Turkey election: PM Davutoglu resigns in procedural move

Turkish Prime Minister Ahmet Davutoglu Image copyright AFP
Image caption Ahmet Davutoglu became prime minister in August 2014

Turkish Prime Minister Ahmet Davutoglu has resigned in a procedural move after his AK Party lost its majority in parliamentary elections.

President Recep Tayyip Erdogan accepted Mr Davutoglu's gesture but asked him to stay in the post until a new government was formed.

Mr Erdogan is now expected to give Mr Davutoglu the difficult task of forming a new coalition government.

Sunday's result dealt a blow to the president's plans to boost his powers.

Political formality

The two men met on Tuesday in the capital, Ankara, to discuss the future of the government after the ruling Justice and Development (AK) Party lost its majority in parliament for the first time in 13 years.

It secured 41%, a sharp drop from 2011, and is now likely to try to form a coalition, although no party has yet indicated it is willing to join forces with the AKP.

Accepting Mr Davutoglu's resignation, Mr Erdogan expressed his thanks for the PM's services and asked him to continue to serve until a new government was established, according to a statement on the president's website (in Turkish).

The move is a political formality, and Mr Davutoglu's future remains unclear.

After the official final result is declared, the AK Party will have 45 days to form a new government.

Opposition parties are likely to demand limits on President Erdogan's role.

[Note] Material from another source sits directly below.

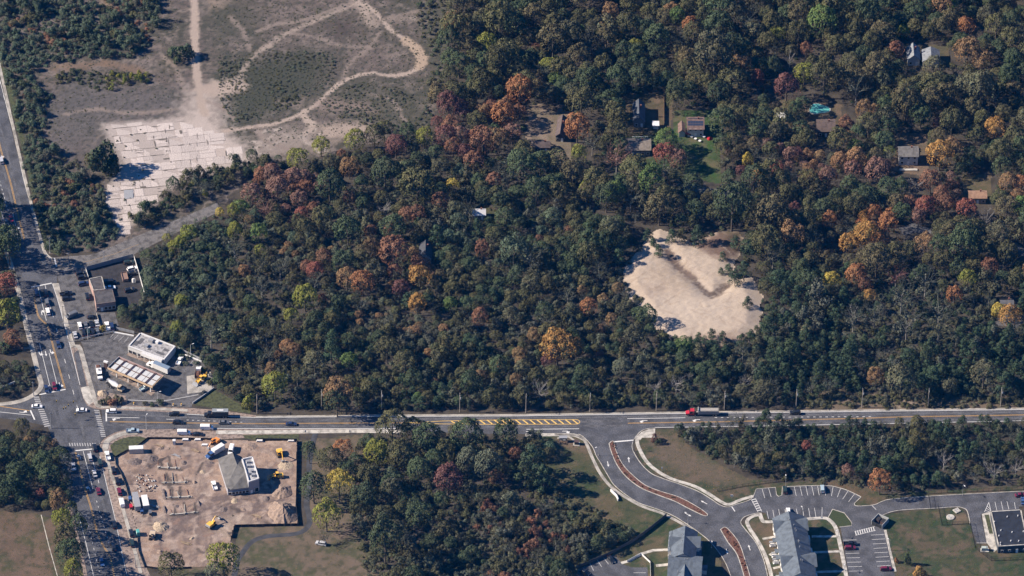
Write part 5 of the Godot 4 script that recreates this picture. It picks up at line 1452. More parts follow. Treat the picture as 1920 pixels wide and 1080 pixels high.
func make_dealer() -> void:
	var t := thing("dealer_building", "car dealer's low building with stepped brown-grey roofs and pink wall", "building")
	var roof := mat("dealer_roof", Color(0.095, 0.09, 0.095), 0.9, "fine", 0.2, "coarse", 0.06)
	var pinkw := mat("pink_wall", Color(0.45, 0.3, 0.26), 0.85, "fine", 0.3)
	flat_block(t, outline_at([166.7, 523, 191, 518, 197.5, 543, 175, 545], 3.8), 3.8, pinkw, roof, mats.concrete_pale, 0.25, 0.3)
	flat_block(t, outline_at([175.5, 545.5, 211, 542.8, 216.7, 566, 180, 571], 4.2), 4.2, pinkw, roof, mat("dark_rim", Color(0.13, 0.1, 0.095), 0.9), 0.15, 0.25)
	var a := at(180.5, 571.5, 4.2)
	var b := at(216.2, 566.8, 4.2)
	facade(t, Vector3(a.x, 0, a.z + 0.06), Vector3(b.x, 0, b.z + 0.06), 5, 1.4, 1.3, 1.5, 1)
	var w := mat("dealer_front", Color(0.3, 0.3, 0.33), 0.8, "fine", 0.3)
	fence("tall grey board fence north of the dealer's yard", [162, 507.5, 250, 483.5], 2.4, mat("fence_blue_grey", Color(0.26, 0.28, 0.31), 0.8, "fine", 0.3))
	fence("white fence down the east side of the dealer's yard", [251, 483.5, 260, 513, 271, 553], 1.7, mats.plain_white)
	fence("white fence at the dealer's north-west corner", [161, 507, 166, 523], 1.4, mats.plain_white)
	fence("pale fence from the dealer's building to the small yellow tree", [181, 590, 190, 622], 1.2, mats.concrete_pale)
	t = rig("dumpster", "brown open dumpster in the dealer's dark yard", "dumpster", 234, 522, 12, 44)
	var m := mat("dumpster_brown", Color(0.27, 0.17, 0.13), 0.8, "fine", 0.3)
	for z in [-1.2, 1.2]:
		add_part_box(t, "side", Vector3(0, 0.9, z), Vector3(5.0, 1.5, 0.12), m)
	for x in [-2.5, 2.5]:
		add_part_box(t, "end", Vector3(x, 0.9, 0), Vector3(0.12, 1.5, 2.4), m)
	add_part_box(t, "rubbish", Vector3(0, 0.75, 0), Vector3(4.8, 1.0, 2.3), m)
	t = thing("satellite_dish", "round white tank lid in the dealer's dark yard", "tank", at(251, 528.5, 0))
	add_part_tube(t, "shell", Vector3.ZERO, Vector3(0, 1.5, 0), 0.9, 0.9, mats.plain_white, 12)
	add_part_tube(t, "lid", Vector3(0, 1.5, 0), Vector3(0, 1.9, 0), 0.9, 0.3, mats.plain_white, 12)
	t.name = "water_tank"

func fence(label: String, px: Array, h: float, m: Material, called := "board_fence", gap := 2.4) -> void:
	# posts and boards, each bay a piece of its own
	var o := plan(px)
	var t := thing(called, label, "fence")
	var n := 0
	for i in o.size() - 1:
		var l := o[i].distance_to(o[i + 1])
		var k := maxi(1, int(round(l / gap)))
		for j in k:
			var a := o[i].lerp(o[i + 1], float(j) / k)
			var b := o[i].lerp(o[i + 1], float(j + 1) / k)
			var s := Shape.new()
			s.ribbon(PackedVector2Array([a + (b - a) * 0.03, b - (b - a) * 0.03]), 0.07, h, h - 0.06)
			part("board_panel", s, m, t)
			add_part_box(t, "post", Vector3(a.x, (h + 0.12) * 0.5, a.y), Vector3(0.13, h + 0.12, 0.13), m)

func rail_fence(label: String, px: Array, h: float, gap := 2.5) -> void:
	# an open black iron fence: posts, two rails, pickets
	var o := plan(px)
	var t := thing("iron_fence", label, "fence")
	for i in o.size() - 1:
		var l := o[i].distance_to(o[i + 1])
		var k := maxi(1, int(round(l / gap)))
		for y in [0.25, h - 0.1]:
			var s := Shape.new()
			s.ribbon(PackedVector2Array([o[i], o[i + 1]]), 0.06, y, 0.07)
			part("rail", s, mats.black_iron, t)
		for j in k + 1:
			var a := o[i].lerp(o[i + 1], float(j) / k)
			add_part_box(t, "post", Vector3(a.x, h * 0.5, a.y), Vector3(0.1, h, 0.1), mats.black_iron)
		var p := Shape.new()
		var c := int(l / 0.3)
		for j in c:
			var a := o[i].lerp(o[i + 1], (j + 0.5) / c)
			p.box(Vector3(a.x, h * 0.5, a.y), Vector3(0.03, h - 0.2, 0.03))
		part("picket", p, mats.black_iron, t).set_meta("kind", "stuff")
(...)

If no deal is reached on a coalition, a fragile minority government and early elections loom.

Image copyright Reuters
Image caption President Erdogan dominated the AK Party's campaign but has hardly been seen since the result

Mr Erdogan had been seeking a two-thirds majority to turn Turkey into a presidential republic, but his Islamist-rooted AK Party fell short.

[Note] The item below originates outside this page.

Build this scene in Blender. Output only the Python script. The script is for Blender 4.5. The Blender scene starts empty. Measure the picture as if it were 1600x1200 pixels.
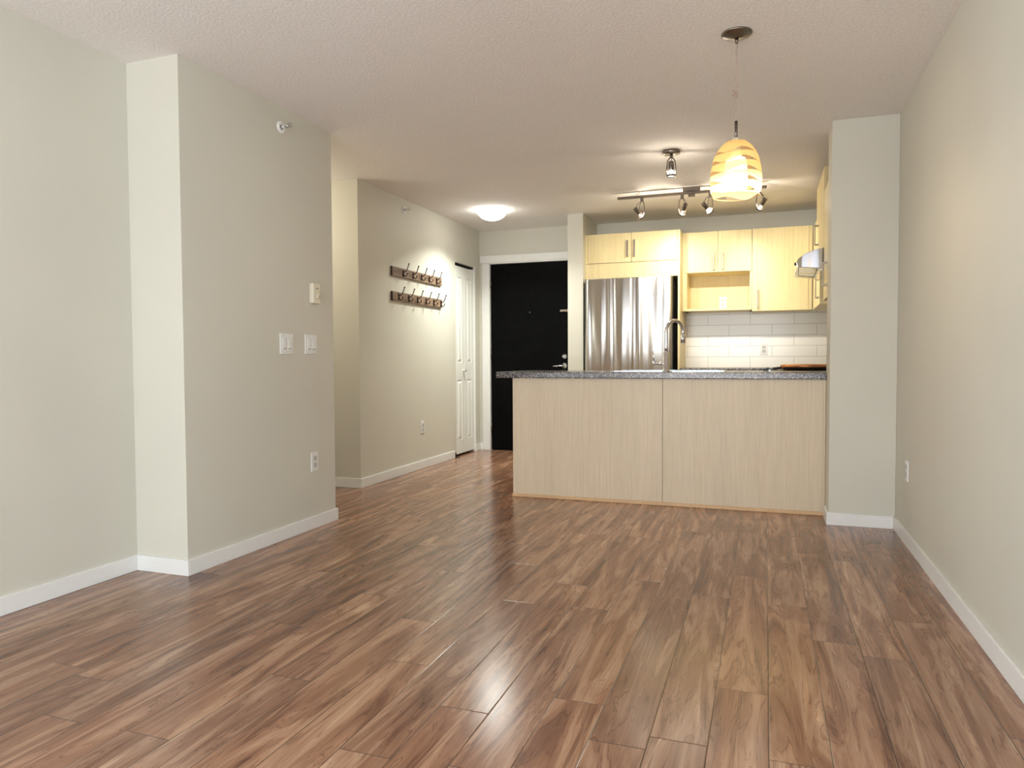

The pro-Kurdish People's Democratic Party (HDP) upset his ambitions by crossing the 10% threshold, securing seats in parliament for the first time.

Relations tense

In a separate development on Tuesday four people were shot dead when violence erupted in Turkey's mainly Kurdish south-eastern city of Diyarbakir.

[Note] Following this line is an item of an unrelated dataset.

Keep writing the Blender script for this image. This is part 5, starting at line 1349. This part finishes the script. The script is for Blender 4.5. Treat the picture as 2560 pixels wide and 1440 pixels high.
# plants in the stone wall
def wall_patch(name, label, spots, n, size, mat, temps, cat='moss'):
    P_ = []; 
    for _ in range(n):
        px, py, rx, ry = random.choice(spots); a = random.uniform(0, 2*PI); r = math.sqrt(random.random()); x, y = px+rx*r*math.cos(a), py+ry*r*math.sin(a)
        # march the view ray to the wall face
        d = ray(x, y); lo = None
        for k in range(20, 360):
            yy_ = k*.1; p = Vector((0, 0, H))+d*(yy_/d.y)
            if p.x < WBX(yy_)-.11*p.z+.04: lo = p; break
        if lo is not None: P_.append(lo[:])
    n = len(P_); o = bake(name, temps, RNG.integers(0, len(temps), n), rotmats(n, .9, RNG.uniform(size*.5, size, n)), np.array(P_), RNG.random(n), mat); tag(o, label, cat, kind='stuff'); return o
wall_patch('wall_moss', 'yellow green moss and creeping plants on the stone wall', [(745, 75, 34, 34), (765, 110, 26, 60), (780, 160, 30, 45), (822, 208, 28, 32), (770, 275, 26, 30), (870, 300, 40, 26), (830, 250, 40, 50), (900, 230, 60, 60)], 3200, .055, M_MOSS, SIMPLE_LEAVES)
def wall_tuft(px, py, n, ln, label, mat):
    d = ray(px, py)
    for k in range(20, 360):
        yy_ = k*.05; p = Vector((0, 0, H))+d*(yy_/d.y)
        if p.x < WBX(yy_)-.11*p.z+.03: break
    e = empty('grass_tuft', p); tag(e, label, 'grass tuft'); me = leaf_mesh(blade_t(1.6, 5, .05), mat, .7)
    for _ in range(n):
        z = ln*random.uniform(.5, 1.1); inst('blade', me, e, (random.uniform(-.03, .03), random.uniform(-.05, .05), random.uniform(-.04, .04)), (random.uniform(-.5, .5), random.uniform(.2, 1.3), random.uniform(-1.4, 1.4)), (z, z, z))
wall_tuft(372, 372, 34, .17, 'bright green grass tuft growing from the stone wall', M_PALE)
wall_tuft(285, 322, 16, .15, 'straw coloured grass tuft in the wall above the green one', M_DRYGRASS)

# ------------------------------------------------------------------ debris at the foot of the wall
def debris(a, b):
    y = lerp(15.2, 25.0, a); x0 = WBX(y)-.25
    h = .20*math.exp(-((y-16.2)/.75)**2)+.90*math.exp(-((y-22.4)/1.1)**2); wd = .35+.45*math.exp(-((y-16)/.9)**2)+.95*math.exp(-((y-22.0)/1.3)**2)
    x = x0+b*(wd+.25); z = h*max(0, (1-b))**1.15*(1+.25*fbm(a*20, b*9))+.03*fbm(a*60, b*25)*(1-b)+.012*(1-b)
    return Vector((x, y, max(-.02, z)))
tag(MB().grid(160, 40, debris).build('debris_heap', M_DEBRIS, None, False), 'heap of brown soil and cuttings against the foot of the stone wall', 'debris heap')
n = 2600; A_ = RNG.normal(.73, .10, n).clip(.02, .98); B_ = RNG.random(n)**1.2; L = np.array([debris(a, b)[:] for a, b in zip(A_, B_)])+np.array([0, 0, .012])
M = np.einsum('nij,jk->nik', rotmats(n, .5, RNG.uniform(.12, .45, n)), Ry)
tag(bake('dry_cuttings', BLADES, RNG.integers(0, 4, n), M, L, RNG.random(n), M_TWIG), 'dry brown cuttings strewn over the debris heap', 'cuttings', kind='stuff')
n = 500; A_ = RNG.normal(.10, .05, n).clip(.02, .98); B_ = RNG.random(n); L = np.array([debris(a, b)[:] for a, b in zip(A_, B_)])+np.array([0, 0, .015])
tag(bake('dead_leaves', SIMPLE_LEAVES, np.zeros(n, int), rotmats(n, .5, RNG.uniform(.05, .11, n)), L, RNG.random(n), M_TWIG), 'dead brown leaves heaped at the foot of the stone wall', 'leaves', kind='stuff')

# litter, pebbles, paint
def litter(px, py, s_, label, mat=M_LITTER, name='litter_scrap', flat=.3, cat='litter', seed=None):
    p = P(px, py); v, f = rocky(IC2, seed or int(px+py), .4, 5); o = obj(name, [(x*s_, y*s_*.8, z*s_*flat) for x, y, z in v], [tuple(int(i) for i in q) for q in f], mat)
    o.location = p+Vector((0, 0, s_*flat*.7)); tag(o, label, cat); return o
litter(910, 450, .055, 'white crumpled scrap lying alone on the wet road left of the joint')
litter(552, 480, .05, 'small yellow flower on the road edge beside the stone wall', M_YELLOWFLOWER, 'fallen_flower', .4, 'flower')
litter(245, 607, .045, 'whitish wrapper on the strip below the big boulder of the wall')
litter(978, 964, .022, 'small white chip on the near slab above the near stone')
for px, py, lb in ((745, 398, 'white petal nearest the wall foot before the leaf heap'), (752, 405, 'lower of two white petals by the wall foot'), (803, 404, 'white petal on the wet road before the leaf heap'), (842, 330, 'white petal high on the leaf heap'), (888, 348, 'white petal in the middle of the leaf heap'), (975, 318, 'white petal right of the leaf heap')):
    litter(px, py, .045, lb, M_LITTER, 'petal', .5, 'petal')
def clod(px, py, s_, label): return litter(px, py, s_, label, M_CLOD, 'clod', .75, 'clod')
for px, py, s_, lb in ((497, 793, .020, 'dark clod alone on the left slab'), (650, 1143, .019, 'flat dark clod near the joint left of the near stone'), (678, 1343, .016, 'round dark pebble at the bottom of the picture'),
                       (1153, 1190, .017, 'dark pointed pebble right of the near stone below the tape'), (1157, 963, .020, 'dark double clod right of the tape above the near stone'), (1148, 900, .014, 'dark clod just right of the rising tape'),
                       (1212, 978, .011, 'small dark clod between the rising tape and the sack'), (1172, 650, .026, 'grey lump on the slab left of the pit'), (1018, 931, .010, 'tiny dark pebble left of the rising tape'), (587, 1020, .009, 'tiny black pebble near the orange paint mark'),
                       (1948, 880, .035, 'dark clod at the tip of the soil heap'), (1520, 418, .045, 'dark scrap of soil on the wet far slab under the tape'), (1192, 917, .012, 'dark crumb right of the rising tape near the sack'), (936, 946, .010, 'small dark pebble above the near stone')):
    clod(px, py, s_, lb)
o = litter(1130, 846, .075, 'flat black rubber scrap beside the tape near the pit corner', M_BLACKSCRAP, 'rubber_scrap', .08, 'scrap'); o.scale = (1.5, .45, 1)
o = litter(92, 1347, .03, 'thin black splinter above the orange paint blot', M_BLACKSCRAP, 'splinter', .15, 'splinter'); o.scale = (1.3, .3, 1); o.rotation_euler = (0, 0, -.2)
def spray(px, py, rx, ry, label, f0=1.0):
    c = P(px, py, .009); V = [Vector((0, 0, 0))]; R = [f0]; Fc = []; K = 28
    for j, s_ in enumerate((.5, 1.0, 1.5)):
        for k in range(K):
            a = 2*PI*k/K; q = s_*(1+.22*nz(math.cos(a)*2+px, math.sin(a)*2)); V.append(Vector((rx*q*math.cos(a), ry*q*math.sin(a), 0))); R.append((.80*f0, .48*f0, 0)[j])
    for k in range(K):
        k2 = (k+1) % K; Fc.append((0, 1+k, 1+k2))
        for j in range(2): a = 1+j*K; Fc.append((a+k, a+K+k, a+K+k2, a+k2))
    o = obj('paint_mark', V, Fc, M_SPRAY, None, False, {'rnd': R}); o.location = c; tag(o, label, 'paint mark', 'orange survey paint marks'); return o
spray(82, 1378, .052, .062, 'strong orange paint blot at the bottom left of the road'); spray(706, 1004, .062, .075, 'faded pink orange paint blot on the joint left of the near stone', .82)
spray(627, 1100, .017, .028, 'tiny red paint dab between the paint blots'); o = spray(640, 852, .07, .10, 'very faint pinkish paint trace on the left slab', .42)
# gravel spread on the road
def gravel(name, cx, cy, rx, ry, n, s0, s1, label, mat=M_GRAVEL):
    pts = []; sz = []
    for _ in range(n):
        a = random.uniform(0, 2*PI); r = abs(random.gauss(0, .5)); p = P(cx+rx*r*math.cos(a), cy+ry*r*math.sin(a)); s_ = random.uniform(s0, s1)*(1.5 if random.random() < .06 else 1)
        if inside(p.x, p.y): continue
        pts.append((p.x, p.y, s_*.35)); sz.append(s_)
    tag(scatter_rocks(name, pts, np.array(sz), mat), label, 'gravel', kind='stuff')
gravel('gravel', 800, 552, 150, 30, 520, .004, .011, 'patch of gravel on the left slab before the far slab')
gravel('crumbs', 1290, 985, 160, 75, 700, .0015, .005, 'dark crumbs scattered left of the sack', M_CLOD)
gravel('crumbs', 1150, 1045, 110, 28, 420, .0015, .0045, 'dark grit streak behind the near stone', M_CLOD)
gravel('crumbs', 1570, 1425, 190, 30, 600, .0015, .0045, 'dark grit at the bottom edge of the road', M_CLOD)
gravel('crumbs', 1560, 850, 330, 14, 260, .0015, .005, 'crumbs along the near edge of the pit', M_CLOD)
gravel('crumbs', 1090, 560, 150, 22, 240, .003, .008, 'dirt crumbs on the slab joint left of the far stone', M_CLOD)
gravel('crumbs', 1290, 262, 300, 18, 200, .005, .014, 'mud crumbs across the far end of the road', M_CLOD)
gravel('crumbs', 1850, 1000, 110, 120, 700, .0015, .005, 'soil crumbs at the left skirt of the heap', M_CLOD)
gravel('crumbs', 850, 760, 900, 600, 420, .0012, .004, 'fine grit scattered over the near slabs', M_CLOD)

Clashes reportedly broke out after the head of a charity linked to a Kurdish Islamist party, Huda Par, was killed.

Correspondents says relations are tense between supporters of Huda Par and the HDP, which condemned the attack.

Three people were killed and scores injured in a bomb attack on a pre-election HDP rally in Diyarbakir last Friday.

It is not clear who was behind either attack.